Penny stocks come with a sizeable amount of risk due to the low trading volumes of this type of investment. According to the Securities and Exchange Commission, this could also be a risk. Possibilities are that investors in penny stocks may not be able to find a buyer for their shares. It is also possible that investors can lose their entire investments as it is difficult to find accurate price quotations.

Make A Good Investment

Penny stocks do carry a certain appeal for many different kinds of investors. If a new investor is looking for a potentially lucrative investment with a fairly low entry price chances are he will run across the penny stock. With the low price changes are often measurable in hundreds of percent in a given day or two. This way the stock value of an investor can literally become worth double or even triple the original investment amount.

But as they can rise penny stocks can also drop in value just as quickly. New and inexperienced investors should stay away from making penny stocks a major part of their investment portfolio. Many companies should not be considered safe investments due to the low listing requirements on exchanges like OCTBB and Pink Sheets. Several companies listed on these alternative stock exchanges lack financial history to determine if they would make a good investment or not. Companies that are considered penny stocks are sometimes considered to be new companies or dangerously close to bankruptcy.

Some traders have taken on artificial manipulation of the stock prices by buying up large amounts of a stock and then convincing individual investors of the need to buy. As most of these stocks are not in such great demand an investor might have to lower his asking prive in order to entice a bidder. And that could mean a potential loss.
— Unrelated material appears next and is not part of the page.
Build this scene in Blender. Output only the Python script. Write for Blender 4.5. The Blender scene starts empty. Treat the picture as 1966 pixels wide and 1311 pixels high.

But not every company “trading for pennies” should be considered as fraudulent. They could just be small companies trying to grow their business while working hard to end up on the larger market exchanges. It may not be worth it to wade through the fraudulent companies to find the ones truly reputable and help an investor to turn a large profit. The chance that just one good trade can triple an investment convinces several investors with low investment income. But in the end, an investor would be better off choosing an investment from a company they are convinced that this company’s value will grow in the future.